Opéra Chants du capricorne

Des airs de résistance

Vingt après sa création à Montréal, Pauline Vaillancourt remet en scène Chants du capricorne avec une nouvelle chanteuse, Marie-Annick Béliveau, mais le même concepteur de l’installation et du costume, Massimo Guerrera.

C’est une histoire de résistance et de liberté. Celle de la recherche, de l’exploration, de l’expérimentation. Celle de l’art de création de plus en plus poussé vers les marges, de moins en moins appuyé par les institutions et les médias.

Pauline Vaillancourt et Massimo Guerrera sont aux premières loges de ce combat de tous les jours. Ils se sont rencontrés il y a 20 ans pour créer Chants du capricorne en opéra performance. Leur vision et, surtout, leur intuition sont toujours pertinentes.

« C’est important qu’on le fasse et, aussi, de tenir le coup, lance Pauline Vaillancourt, pour conserver cet espace de liberté et d’authenticité. C’est le rôle de nos petites compagnies d’indiquer la voie du futur. »

« La présentation il y a 20 ans a semé des graines, pense Massimo Guerrera. Les gens se sont rendu compte qu’il se passait quelque chose de particulier avec Chants libres. Il y avait beaucoup de collaboration à l’époque entre danse, performance, musique et art visuel. » 

La musique de Giacinto Scelsi représente un autre acte de résistance. Il a composé 150 pièces, dont beaucoup n’ont été découvertes qu’après sa mort, en 1988.

« C’est une musique libre. Massimo avait cette liberté dans son travail. Il déconstruit beaucoup comme le fait Scelsi en musique. J’adore travailler avec les artistes visuels parce qu’ils nous déstabilisent. »

— La metteure en scène, Pauline Vaillancourt

La musique de Scelsi peut déstabiliser. Chants du capricorne est un cycle de 17 pièces pour voix seule où les sons primitifs ont remplacé les mots. C’est un rôle physique, mais la performance vocale est aussi exigeante : 55 minutes de chant pour Marie-Annick Béliveau.

Massimo Guerrera a dû quelque peu retoucher l’écrin scénographique dans lequel elle évolue. Le décor est fait de cavités et le costume au sexe magnifié est lourd, mais fonctionnel. Il agit comme le cocon du capricorne.

« Cela s’est fait dans un certain élan intuitif, raconte l’artiste visuel. Cela a donné quelque chose d’organique, près du corps. La figure du capricorne a été le point de départ. J’ai fait des esquisses sur le costume avec des cornes et des entonnoirs servant à la fois de porte-voix et de cornet acoustique. Il y a une belle ambiguïté entre ce qui entre et sort. »

SPECTACLE ET SPECTACULAIRE

Une œuvre symbolique, évocatrice, donc, et libre, dans un monde où le spectaculaire a pris toute la place, cependant.

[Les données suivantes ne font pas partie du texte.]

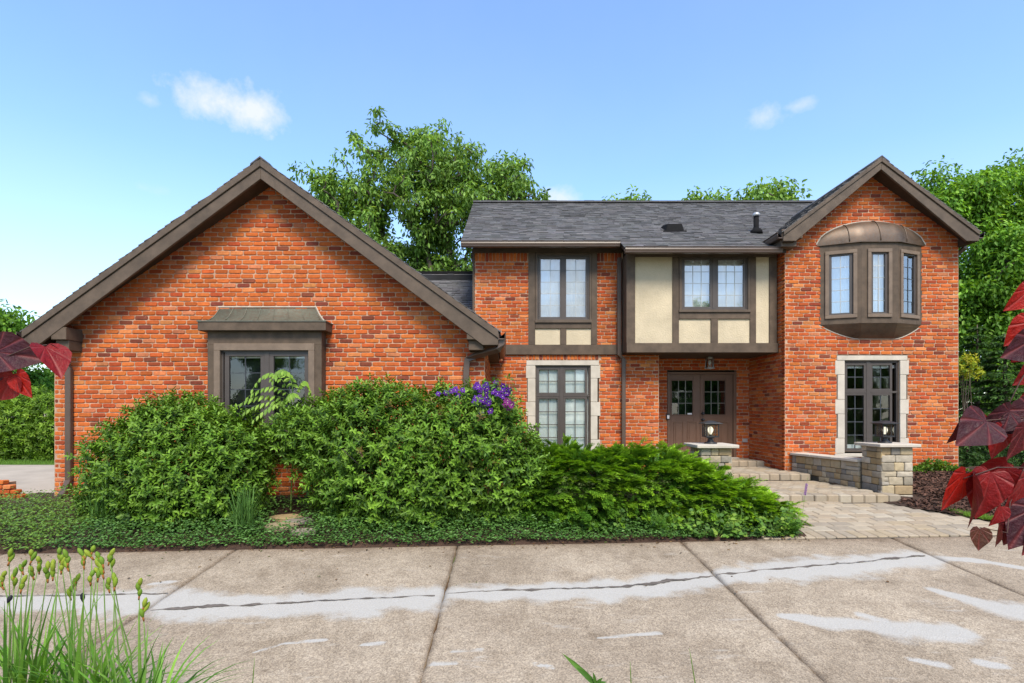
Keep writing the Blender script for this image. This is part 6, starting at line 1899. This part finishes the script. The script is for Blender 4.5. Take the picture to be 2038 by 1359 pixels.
daylily(U(175, 3.15), 3.15, 110, 1.0, .75, 'middle daylily clump by the drive with the most budded stalks', stB, 32)
daylily(U(275, 3.05), 3.05, 100, .9, .78, 'daylily clump nearest the open drive with few budded stalks', stC, 33)
# weed and stray blades at the lower edge
wx, wy = U(1185, 3.45), 3.45
wd = empty('weed', (wx, wy, plane(wy)), 'small leafy weed at the lower edge of the drive', 'weed')
Q, D, Nn, Ls = [], [], [], []
for (tx, ty) in ((1122, 1297), (1135, 1310), (1150, 1325), (1197, 1345), (1205, 1352), (1180, 1335), (1165, 1345), (1172, 1362), (1195, 1365)):
    b = Vector((wx, wy, V(1362, wy))); t = Vector((U(tx, wy), wy-.03, V(ty, wy)))
    Q.append(list(b)); D.append(list(t-b)); Nn.append([0, -.8, .5]); Ls.append(max(.05, (t-b).length))
Q, D, Nn, Ls = map(np.array, (Q, D, Nn, Ls))
vs, fs, tt = leaf_arrays(Q, D, Nn, Ls, np.clip(Ls*.22, .022, .035), tints(len(Q), [(0.07, 0.17, 0.03), (0.10, 0.22, 0.04)]))
link_mesh('foliage', np_mesh('foliage', vs, fs, M['leaf'], tt), wd)
mb = MB(); mb.tube([(wx, wy, plane(wy)-.01), (wx, wy, V(1355, wy))], .004, 5); mb.build('stem', M['stem'], wd)
for (px, py, tx, ty, lb) in ((1262, 1345, 1254, 1316, 'short curved grass blade beside the leafy weed on the drive'), (1398, 1345, 1372, 1290, 'thin leaning grass blade on the drive, right of the weed'), (500, 1360, 507, 1308, 'thin upright grass blade on the drive by the daylilies')):
    yy = 3.5; zb = plane(yy)
    mb = MB(); a, b = Vector((U(px, yy)+.02, yy, zb-.01)), Vector((U(tx, yy), yy, V(ty, yy))); mb.cur = (.13, .24, .04)
    mid = a.lerp(b, .5)+Vector((-.015, 0, -.01))
    mb.tube([tuple(a), tuple(a.lerp(mid, .5)), tuple(mid), tuple(mid.lerp(b, .6)), tuple(b)], [.002, .003, .004, .003, .0008], 5, True, .3)
    tag(mb.build('grass_sprig', M['leaf'], None, 0, True), lb, 'grass blade')

# redbud twigs close to the lens
def heart_leaf(seed, col, under):
    """heart shaped leaf, petiole at the origin, tip along +X, length 1, gently cupped and folded"""
    r = random.Random(seed); half = [(0, 0), (-.10, .16), (-.06, .34), (.10, .47), (.32, .49), (.55, .38), (.76, .21), (.92, .07), (1.0, 0)]
    cup = r.uniform(.1, .5); curl = r.uniform(-.1, .45)
    def z(x, y): return cup*abs(y)**1.3-curl*max(0, x)**2*.5+.018*math.sin(x*9+seed)*abs(y)*2
    mb = MB(); V_ = []
    mid = [(x, 0) for x in (0, .04, .08, .2, .36, .56, .76, .92, 1.0)]
    for s in (1, -1):
        for k in range(8):
            (x0, y0), (x1, y1) = half[k], half[k+1]; (a0, _), (a1, _) = mid[k], mid[k+1]
            h0, h1 = ((a0+x0)/2, y0/2), ((a1+x1)/2, y1/2)
            q = [(a0, 0), (a1, 0), (h1[0], h1[1]*s), (h0[0], h0[1]*s)]; q2 = [(h0[0], h0[1]*s), (h1[0], h1[1]*s), (x1, y1*s), (x0, y0*s)]
            for qq in (q, q2):
                if s < 0: qq = qq[::-1]
                c = tuple(v*r.uniform(.92, 1.08) for v in col); mb.cur = c
                pts = [(x, y, z(x, y)) for x, y in qq]
                mb.add(pts, [(0, 1, 2, 3)])
    me = mb.mesh('leaf', M['redleaf'], True)
    # weld for smooth shading
    import bmesh
    bm = bmesh.new(); bm.from_mesh(me); bmesh.ops.remove_doubles(bm, verts=bm.verts, dist=1e-4); bm.to_mesh(me); bm.free()
    me.polygons.foreach_set('use_smooth', [True]*len(me.polygons))
    return me
RED = (0.36, 0.014, 0.010); MAR = (0.085, 0.008, 0.011); PUR = (0.055, 0.014, 0.022); BRN = (0.085, 0.03, 0.018); CRI = (0.22, 0.010, 0.012)
def redbud(loc, limbs, twigs, leaves, label, fill):
    o = empty('redbud_tree', loc, label, 'tree')
    mb = MB()
    for lm in limbs: mb.tube([p[:3] for p in lm], [p[3] for p in lm], 8)
    mb.build('trunk', M['bark'], o, 0, True)
    rr = random.Random(loc[0]); meshes = [heart_leaf(900+k_, c_, 0) for k_, c_ in enumerate((RED, MAR, CRI, PUR, CRI))]
    tw_ = MB()
    for k_ in range(70):
        lm = rr.choice(limbs); i_ = rr.randrange(1, len(lm)); a = Vector(lm[i_-1][:3]).lerp(Vector(lm[i_][:3]), rr.random())
        if a.z < 0.75: continue
        p = a+Vector((rr.uniform(.0, .5)*fill, rr.uniform(-.45, .03), rr.uniform(-.25, .35)))
        tw_.tube([tuple(a), tuple(a.lerp(p, .5)+Vector((0, 0, .04))), tuple(p)], [.003, .002, .0012], 5, False)
        ob = bpy.data.objects.new('leaf', rr.choice(meshes)); COL.objects.link(ob); attach(ob, o)
        ob.location = p; ob.scale = (rr.uniform(.07, .1),)*3; ob.rotation_euler = (rr.uniform(-.8, .8), rr.uniform(.5, 1.4), rr.uniform(0, 6.28))
    tw_.build('twigs', M['twig'], o, 0, True)
    for tw in twigs:
        mb = MB(); pts = [(U(px, y), y, V(py, y)) for px, py, y in tw]
        mb.tube(pts, [.0017*(1-.4*i/len(pts)) for i in range(len(pts))], 6); mb.build('twig', M['twig'], o, 0, True)
    for k, (px, py, tx, ty, y, col, tilt, roll) in enumerate(leaves):
        a = Vector((U(px, y), y, V(py, y))); b = Vector((U(tx, y+tilt), y+tilt, V(ty, y+tilt)))
        X_ = (b-a); s = X_.length; X_ = X_.normalized()
        ref = Vector((math.sin(roll), -math.cos(roll), 0.15)).normalized()
        Z_ = (ref-X_*ref.dot(X_)).normalized(); Y_ = Z_.cross(X_)
        ob = bpy.data.objects.new('leaf', heart_leaf(500+k, col, 0)); COL.objects.link(ob); attach(ob, o)
        mt = Matrix((( X_.x, Y_.x, Z_.x, 0), (X_.y, Y_.y, Z_.y, 0), (X_.z, Y_.z, Z_.z, 0), (0, 0, 0, 1)))
        mt = mt @ Matrix.Diagonal((s, s*random.uniform(.72, .98), s*random.uniform(.8, 1.3), 1)); mt.translation = a
        ob.matrix_basis = mt
yr = 1.25
TRK = plane(1.3)
redbud((2.1, 1.35, TRK), [[(2.1, 1.35, TRK-.05, .035), (2.08, 1.33, .2, .03), (2.0, 1.3, 1.0, .024), (1.9, 1.28, 1.7, .016), (1.8, 1.25, 2.3, .006)], [(2.0, 1.3, 1.0, .014), (1.75, 1.27, 1.55, .009), (1.5, 1.25, 1.72, .005), (U(2200, yr), yr, V(560, yr), .003)], [(1.95, 1.29, 1.35, .010), (2.3, 1.4, 1.9, .004)]], [[(2200, 560, yr), (2100, 640, yr), (2030, 760, yr), (1990, 840, yr)], [(2060, 700, yr), (2045, 830, yr), (1985, 835, yr), (1945, 838, yr), (1925, 845, yr)],
        [(2080, 760, yr), (2040, 930, yr), (1985, 930, yr), (1940, 945, yr), (1918, 952, yr)], [(2040, 930, yr), (2010, 1000, yr), (2005, 1060, yr), (1950, 1050, yr)]],
       [(2050, 575, 2008, 618, yr, RED, .0, .3), (2062, 640, 2000, 688, yr, RED, .02, -.3), (2062, 672, 1990, 712, yr, PUR, -.02, .6), (2055, 690, 2012, 722, yr+.03, CRI, .02, .2), (2075, 715, 2024, 768, yr, CRI, .0, .4), (2070, 780, 2022, 812, yr, CRI, .02, .1),
        (1908, 846, 1888, 884, yr, MAR, .0, .5), (1948, 822, 1912, 858, yr+.02, CRI, .02, .2), (1964, 838, 1912, 882, yr-.02, PUR, -.03, -.4), (2010, 818, 1952, 862, yr, PUR, .0, .3), (2060, 815, 1990, 862, yr, PUR, .0, -.2),
        (1996, 846, 1972, 914, yr, CRI, .02, .2), (2040, 850, 2008, 918, yr-.02, MAR, .0, .4), (1922, 942, 1872, 1016, yr, RED, .01, .5), (1936, 950, 1944, 1054, yr-.02, MAR, .0, .9), (1972, 940, 1952, 1036, yr, CRI, .0, -.3),
        (2004, 920, 1938, 945, yr+.03, CRI, .04, .2), (2005, 935, 1984, 1005, yr+.02, CRI, .02, -.4), (1992, 1008, 1976, 1050, yr, CRI, .0, .3), (1950, 1052, 1946, 1096, yr-.02, BRN, .0, -.2), (1988, 1042, 1978, 1090, yr, MAR, .02, .7),
        (2045, 950, 2010, 1040, yr, CRI, .0, .5), (2062, 1010, 2010, 1095, yr, PUR, .0, -.3), (2065, 900, 2012, 968, yr+.03, MAR, .03, .2), (2080, 1050, 2030, 1105, yr, MAR, .0, .2), (2030, 1020, 2000, 1085, yr+.02, MAR, .0, -.6)],
       'redbud tree with hanging dark red heart shaped leaves at the right edge', 1)
TRK = plane(2.45)
redbud((-2.95, 2.5, TRK), [[(-2.95, 2.5, TRK-.05, .03), (-2.9, 2.4, .3, .026), (-2.75, 2.2, 1.0, .02), (-2.6, 2.0, 1.8, .012), (-2.5, 1.9, 2.3, .005)], [(-2.75, 2.2, 1.0, .011), (-2.25, 1.7, 1.5, .007), (-1.75, 1.35, 1.68, .004), (U(-160, yr), yr, V(640, yr), .0025)]], [[(-160, 640, yr), (-60, 690, yr), (0, 715, yr), (30, 742, yr)], [(0, 715, yr), (60, 690, yr), (95, 686, yr)]],
       [(-8, 700, 82, 712, yr, PUR, .0, .2), (90, 690, 126, 748, yr-.02, CRI, -.02, 1.15), (96, 692, 142, 722, yr, PUR, .02, -.5), (32, 744, 62, 792, yr, RED, .0, -.2), (28, 746, -8, 800, yr, CRI, .02, .4), (0, 735, -30, 760, yr, PUR, 0, .2)],
       'redbud tree showing just a few purple red leaves at the left edge', -1)

# leaf litter and twigs along the bed edge
n = 420
X = rng.uniform(-9, 4, n); Yl = 6.94+.0563*X+rng.normal(-.02, .10, n)-np.where(rng.uniform(0, 1, n) < .12, rng.uniform(0, 1.6, n), 0)
Zl = np.where(Yl < 6.94+.0563*X, GZ0+GS*Yl+.006, GZ0+GS*Yl+.03)
a = rng.uniform(0, 2*PI, n)
vs, fs, tt = leaf_arrays(np.stack([X, Yl, Zl], 1), np.stack([np.cos(a), np.sin(a), rng.uniform(-.05, .35, n)], 1), np.stack([rng.normal(0, .3, n), rng.normal(0, .3, n), np.ones(n)], 1), rng.uniform(.02, .055, n), rng.uniform(.008, .024, n),
                         tints(n, [(0.16, 0.085, 0.04), (0.10, 0.05, 0.025), (0.24, 0.15, 0.07), (0.06, 0.035, 0.02), (0.09, 0.13, 0.03)]))
tag(link_mesh('leaf_litter', np_mesh('leaf_litter', vs, fs, M['leaf'], tt)), 'dry brown leaf litter along the edge of the bed and drive', 'litter', kind='stuff')
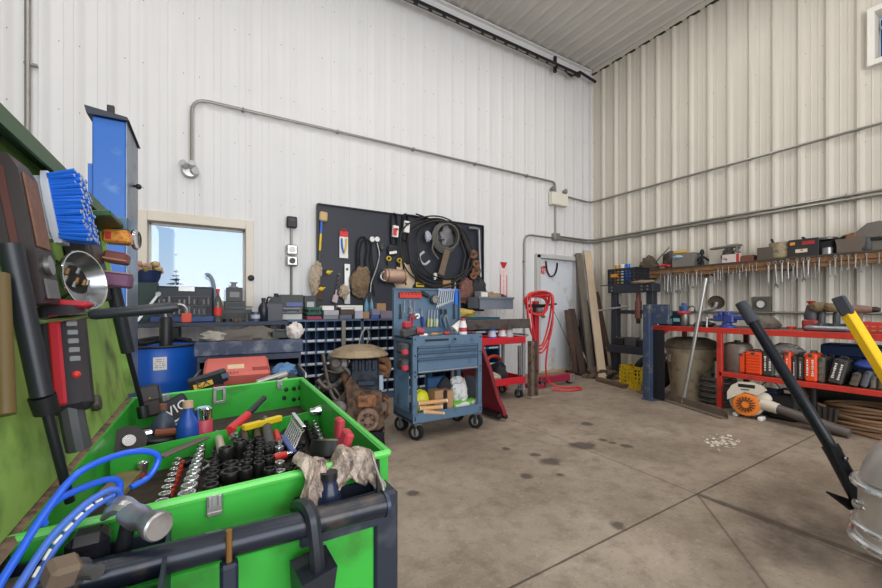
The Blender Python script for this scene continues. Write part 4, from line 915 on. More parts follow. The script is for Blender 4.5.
mb=MB(); a=E(360,424);b=E(389,441); mb.hexa([(a.x+.03,-.2,0.01),(b.x-.04,-.2,.01),(b.x-.04,.2,.01),(a.x+.03,.2,.01)],[(a.x,-.22,a.z-.01),(b.x,-.22,a.z-.01),(b.x,.22,a.z),(a.x,.22,a.z)]); part('oil_pan',mb,t,M('pan_black',(34,38,48),.4,.4,var=.3))
mb=MB(); mb.box((-.02,.04,.012),(.34,.42,.024),.004); part('support_plate',mb,t,dark)
# right side: manifolds
mb=MB()
for (px,py,px2,py2,r_) in((383,358,391,360,.026),(383,366,392,368,.028),(384,372,390,374,.02),(386,400,392,396,.022),(387,418,392,412,.025)): mb.rod(E(px,py,-.05),E(px2,py2,-.06),r_,r_*1.1,10)
mb.tube([E(391,358,-.06),E(393,366,-.06),E(391,376,-.05)],.03,8,3); mb.tube([E(388,396,-.1),E(393,402,-.1),E(391,412,-.1),E(386,416,-.1)],.012,6,3)
part('exhaust_manifold',mb,t,rust)
part('fuel_filter',MB().rod(E(385,374,-.08),E(385.5,388,-.08),.028,.024,12),t,M('filter_pale',(150,170,186),.5))
# left side: turbo, alternator, hoses
mb=MB(); c=E(346,362); mb.push(frame((c.x,-.06,c.z),(-.3,-1,0.2))).lathe([(.03,-.05),(.075,-.03),(.085,0),(.075,.03),(.04,.045),(.035,.08)],n=20).pop(); part('turbo_housing',mb,t,M('cast_grey',(120,116,112),.55,.6,var=.3,dirt=(70,60,52),damt=.3))
mb=MB(); c=E(341,356); mb.push(frame((c.x,-.02,c.z),(-1,-.4,.2))).lathe([(.05,-.05),(.055,.03),(.03,.05)],n=16).pop(); part('turbo_inlet',mb,t,alu)
mb=MB(); c=E(348,404); mb.push(frame((c.x,-.05,c.z),(-.2,-1,0))).lathe([(.03,-.02),(.07,0),(.07,.09),(.05,.1),(.02,.11)],n=18).pop(); part('alternator',mb,t,M('cast_grey',(120,116,112)))
mb=MB(); c=E(340,388); mb.box((c.x,.06,c.z),(.16,.16,.12),.02,(0,20,15)); mb.box((c.x+.03,.04,c.z-.17),(.2,.16,.15),.02); mb.box((c.x+.05,.08,c.z-.3),(.2,.2,.12),.02); mb.box((c.x+.04,.10,c.z-.02),(.24,.2,.42),.04); mb.rod((c.x-.06,-.02,c.z+.06),(c.x-.06,.1,c.z+.06),.08,.06,14); mb.rod((c.x+.05,-.04,c.z-.08),(c.x+.05,.1,c.z-.08),.07,.08,12); mb.rod((c.x-.08,-.02,c.z-.16),(c.x-.08,.1,c.z-.16),.06,.05,12); part('gearbox_casting',mb,t,M('oily_dark',(52,48,46),.6,.5,var=.5,scale=16,dirt=(26,24,24),damt=.5))
for pts,r_ in(([(331,352),(335,375),(340,392),(348,400)],.016),([(349,364),(356,372),(354,386),(346,396),(334,400)],.02),([(326,376),(334,384),(345,380),(352,370)],.022),([(327,398),(334,406),(346,402),(352,392)],.02),([(330,366),(344,370),(356,367),(366,368)],.008),([(325,388),(333,378),(342,386),(350,398),(356,402)],.013)):
    part('hose',MB().tube([E(x,y,-.10) for x,y in pts],r_,8,5),t,M('hose_engine',(92,84,78),.5,.3,var=.5,scale=14,dirt=(44,40,38),damt=.4))
part('bracket_rust',MB().box(E(355,400,-.12),(.05,.05,.30),.01,(0,6,0)).box(E(353,380,-.1),(.05,.06,.14),.01,(0,-12,0)),t,rust)
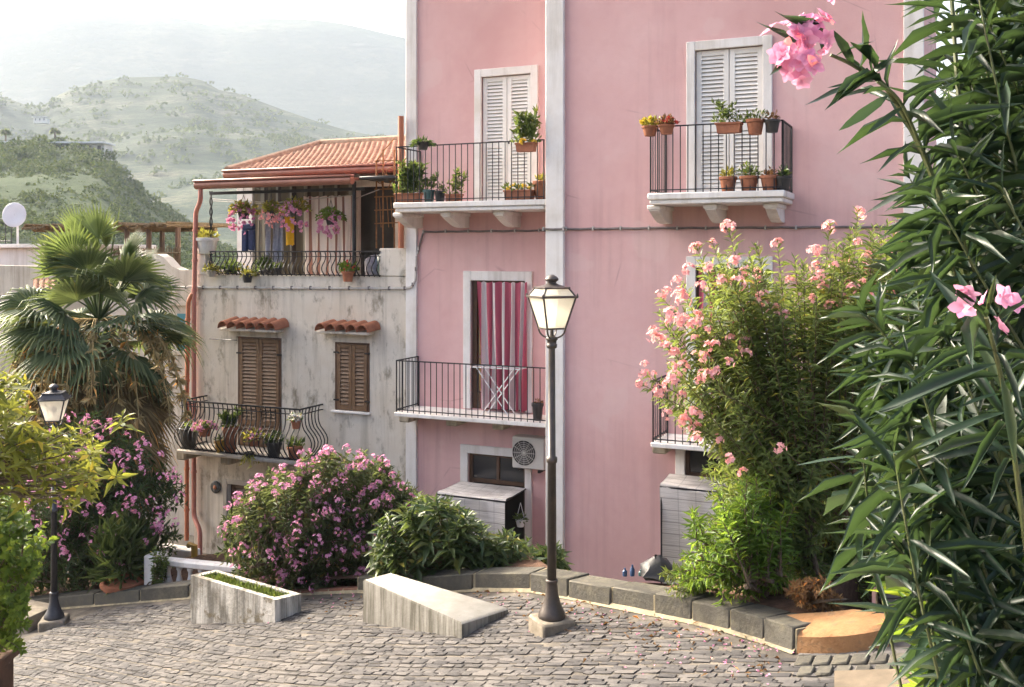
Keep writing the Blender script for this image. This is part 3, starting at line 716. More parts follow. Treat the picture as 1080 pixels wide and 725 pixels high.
for q in range(12): t = q * math.pi / 6; m.tube([(cx, -.336, cz), (cx + rr * math.cos(t), -.336, cz + rr * math.sin(t))], .005, 4)
m.build("fan_grille", MT['acwhite'], ac)
m = MB()
for x in (a0 + .1, a1 - .1): m.box(x - .02, x + .02, -.34, 0, z0 - .05, z0 - .003)
m.build("bracket", MT['iron'], ac)

# bamboo blinds over the street doors
def bamboo_mat():
    k = NM("bamboo_slats"); c = k.n("TexCoord"); sx = k.n("SeparateXYZ"); k.l(c.outputs["UV"], sx.inputs[0])
    f = k.noise(k.coord((.6, .6, 30)), 3, 4, .6); wv = k.mul(sx.outputs[1], 34.0); fr = k.n("Math", operation='FRACT'); k.l(wv, fr.inputs[0])
    gap = k.ramp(fr.outputs[0], [(0., 1.), (.16, 0.), (1., 0.)])
    wu = k.mul(sx.outputs[0], 3.6); fu = k.n("Math", operation='FRACT'); k.l(wu, fu.inputs[0]); th = k.ramp(fu.outputs[0], [(0., 1.), (.07, 0.), (1., 0.)])
    slot = k.n("Math", operation='FRACT'); k.l(k.mul(sx.outputs[1], 5.3), slot.inputs[0]); s2 = k.ramp(slot.outputs[0], [(0., .9), (.12, 0.), (1., 0.)])
    col = k.ramp(f, [(.3, (.46, .42, .39)), (.7, (.74, .70, .67))])
    col = k.mix(k.mul(gap, .6), col, (.14, .12, .10)); col = k.mix(k.mul(s2, .8), col, (.11, .095, .085)); col = k.mix(k.mul(th, .45), col, (.13, .12, .11))
    k.color(col); k.b.inputs["Roughness"].default_value = .8; k.bump(fr.outputs[0], .4, .01); return k.m
BAM = bamboo_mat()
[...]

« Tout va vers le plus populaire, note Mme Vaillancourt. On a de la difficulté à maintenir une certaine rigueur en art, même si les gens qui viennent sont surpris et aiment ça. Sauf qu’il faut aller les chercher dans leur lit. »

Guy Debord avait prédit dans les années 60 ce triomphe de la société du spectacle, rappelle Massimo Guerrera.

« On est dans les effets. Le travail plus fin est là, mais toujours avec de petits moyens. Les lieux de recherche sont importants. On doit se rendre compte que la création nourrit beaucoup de gens. »

Même si elle constate que de plus en plus de chanteurs s’intéressent à l’opéra contemporain, Pauline Vaillancourt se demande parfois si Chants libres pourra continuer longtemps sa recherche d’authenticité. 

« Il faut avoir le courage de le faire, répond Massimo Guerrera. Il ne faut pas se laisser prendre complètement par le système. C’est un truc à long terme. Tu as 40-50 ans et tu gagnes toujours 15 000 $ par année. C’est difficile, mais on survit. »

À l’Usine C ce soir, demain et samedi à 20 h.